As far as I know, old x86 CPUs (for example: the 8086 CPU) couldn't do floating point arithmetic, and in order to be able to do floating-point arithmetic, an x87 floating-point coprocessor should be attached to it.

The x87 floating-point coprocessor have instructions like FILD and 8 registers (which are st0 to st7).

Now if an 8086 CPU had an x87 floating-point coprocessor attached to it, can the 8086 CPU in this case execute the x87 floating-point coprocessor instructions and access its registers as if they were part of the 8086 CPU?

  • 1
    There is nothing stopping an 8086 processor doing floating point without a co-processor (it just takes longer).
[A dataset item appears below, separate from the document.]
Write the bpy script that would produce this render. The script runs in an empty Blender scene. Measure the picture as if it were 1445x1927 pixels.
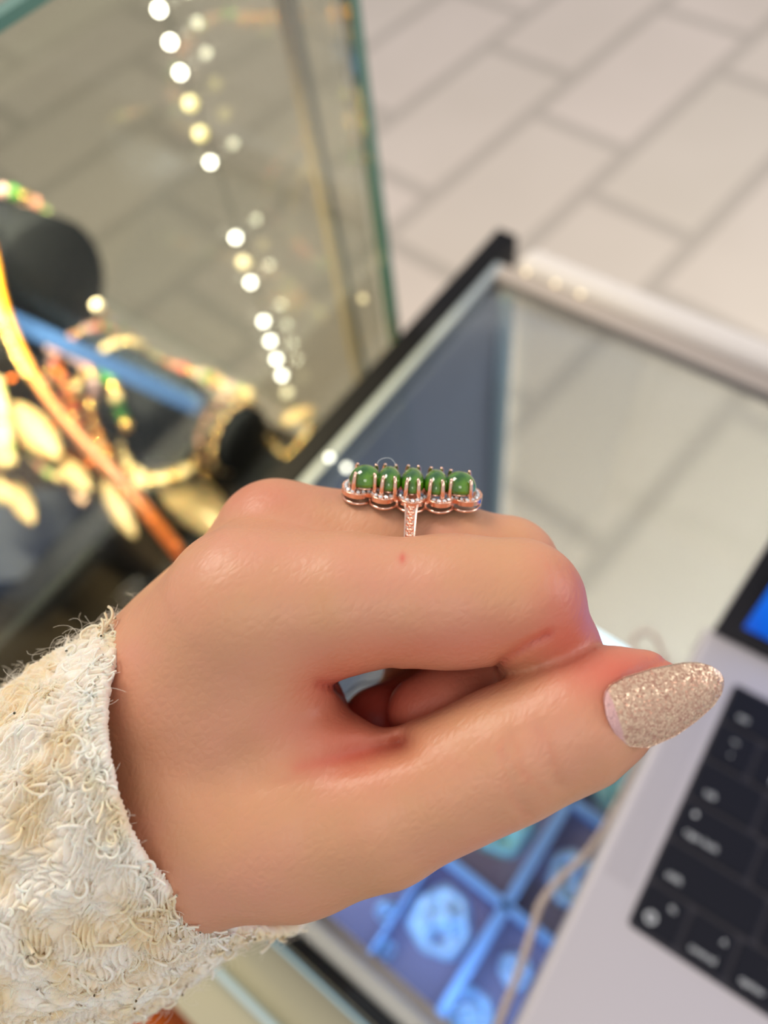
import bpy, bmesh, math, random
import numpy as np
from mathutils import Matrix, Vector, Euler
random.seed(7); rng = np.random.default_rng(11)
C = bpy.context.scene.collection
SC = bpy.context.scene

# ------------------------------------------------------------------ camera, world, lights, exposure
F, CX, CY = 1430.0, 722.5, 963.5
CAMZ = 1.27                                    # eye height above the floor
nadir = np.array([(893-CX)/F, -(1790-CY)/F, -1.0]); nadir /= np.linalg.norm(nadir)
up = -nadir; right = np.cross([0, 1., 0], up); right /= np.linalg.norm(right); fw = np.cross(up, right)
YAW = math.radians(-33.5)                      # the counter runs along world X
E = np.array([[math.cos(YAW), math.sin(YAW), 0], [-math.sin(YAW), math.cos(YAW), 0], [0, 0, 1.]])
R = E @ np.stack([right, fw, up])              # camera space -> world
CAM = np.array([0, 0, CAMZ])
def CP(px, py, d):                             # pixel + depth in metres -> world
    return CAM + R @ np.array([(px-CX)/F*d, -(py-CY)/F*d, -d])
def G(px, py, z):                              # pixel -> world point on the plane z
    w = R @ np.array([(px-CX)/F, -(py-CY)/F, -1.0]); return CAM + w*((z-CAMZ)/w[2])
cam = bpy.data.cameras.new('camera'); co = bpy.data.objects.new('camera', cam); C.objects.link(co)
M4 = Matrix([list(R[0])+[0], list(R[1])+[0], list(R[2])+[CAMZ], [0, 0, 0, 1]])
co.matrix_world = M4; SC.camera = co
cam.sensor_fit = 'VERTICAL'; cam.sensor_height = 36; cam.sensor_width = 27; cam.lens = F/1927*36
cam.clip_start = 0.01
cam.dof.use_dof = True; cam.dof.focus_distance = 0.119; cam.dof.aperture_fstop = (cam.lens/1000)/0.0032
cam.dof.aperture_blades = 0

W = bpy.data.worlds.new('world'); SC.world = W; W.use_nodes = True
bgn = W.node_tree.nodes['Background']; bgn.inputs[0].default_value = (0.93, 0.93, 0.97, 1); bgn.inputs[1].default_value = 0.62
def area(name, loc, target, size, power, col, size_y=None):
    l = bpy.data.lights.new(name, 'AREA'); l.energy = power; l.color = col; l.size = size
    if size_y: l.shape = 'RECTANGLE'; l.size_y = size_y
    o = bpy.data.objects.new(name, l); C.objects.link(o); o.location = loc
    o.rotation_euler = (Vector(target)-Vector(loc)).to_track_quat('-Z', 'Y').to_euler(); return o
area('ceiling_light', (-1.5, 0.5, 2.5), (0, 0.1, 1.1), 0.7, 24, (1, .92, .80))
area('ceiling_light', (0.5, -0.5, 2.6), (0, 0.1, 1.0), 0.5, 3.5, (1, .95, .88))
area('window_daylight', (2.6, 3.0, 2.0), (0.2, 1.0, 0.5), 2.2, 48, (.95, .97, 1))
o_ = area('showcase_light', (-0.42, 0.11, 1.175), (-0.42, 0.14, 0.8), 0.22, 3.4, (1, .80, .42), 0.02); o_.data.spread = 1.9
o_ = area('counter_or_fill_light', (0.02, -0.026, 0.885), (0, 0, 0), 0.36, .15, (.32, .58, 1), 0.006); o_.rotation_euler = (math.radians(38), 0, 0)
o_ = area('counter_or_fill_light', (0.46, 0.30, 0.885), (0, 0, 0), 0.80, 9, (.93, .98, 1), 0.02); o_.rotation_euler = (math.radians(28), 0, 0); o_.data.spread = 1.7  # added fill, brightens the floor seen through the counter glass
SC.view_settings.view_transform = 'Standard'; SC.view_settings.look = 'None'
SC.view_settings.gamma = 1; SC.view_settings.use_curve_mapping = False
SC.view_settings.exposure = 0.08
SC.cycles.use_denoising = True
SC.cycles.max_bounces = 10; SC.cycles.transparent_max_bounces = 24
SC.cycles.caustics_reflective = False; SC.cycles.caustics_refractive = False
SC.cycles.sample_clamp_indirect = 6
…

Microsoft / Borland floating point routines used to put an interrupt instruction before the normal 8087 instruction sequences, when the interrupt was called it checked to see if there was a floating processor installed and emulated the instructions if there was one, otherwise it patched the original interrupt instruction to be a NOP.
    – PeterI
    Commented Apr 11, 2019 at 13:51
  • It's not strictly true to say that early x86 CPU's could not do floating point arithmetic. They can and did, via software implementations of the necessary algorithms. This was very commonplace, both for floating point data types and others that were not directly supported in hardware. From a user's point of view, the 8087 mainly made things (potentially much) faster through its provision of hardware based algorithms. But of course, the software had to be written to issue instructions to the 8087, so there were often two codepaths - with and without the 8087.
    – mschaef
    Commented Apr 11, 2019 at 13:52
  • @mschaef: One of the reasons for the 80-bit extended-precision floating-point format was that processors like the 8086 and 68000 could compute with it much more efficiently than with the more compact 64-bit type.
    – supercat
    Commented Apr 11, 2019 at 15:25
  • @supercat Do you have a reference for that? Would be interested to see details, since it doesn't really match my intuition. (That 80-bits would require both more integer instructions to process and more memory space/bandwidth to move around.)
    – mschaef
    Commented Apr 11, 2019 at 15:28
  • @mschaef: A 53-bit significant will need to be processed as four 16-bit words (or,on the 68000, two 32-bit words) after the exponent is masked off. A 64-bit significant would need to be processed likewise, but without the masking step. Further, if an implementation keeps a "possibly non-normalized 80-bit value" type for internal use, it could process something like:
    – supercat
    Commented Apr 11, 2019 at 15:36

1 Answer 1


The 8087 doesn’t add new capabilities to the 8086 itself; it acts purely as a co-processor — a similar model which might be more familiar nowadays is that of a GPU attached to a CPU.

The 8087’s registers aren’t accessible to the 8086, and the 8086 doesn’t execute any 8087 instructions. Both processors read the instruction stream, as the 8086 reads it from memory; both can recognise instructions targeted at the 8087, so the 8087 will know to execute them, and the 8086 will know not to (although it will perform some processing if necessary — e.g. address calculations). When necessary, the 8086 can be told to wait for the 8087 to finish processing an instruction. See How did the 8086 interface with the 8087 FPU coprocessor? for details.

Data is provided to the 8087 either by loading immediate values from the instruction stream, by reading values from memory, or by loading constants. Data is read from the 8087 by asking the 8087 to write values from its registers to memory. Values can’t be copied directly between 8086 and 8087 registers.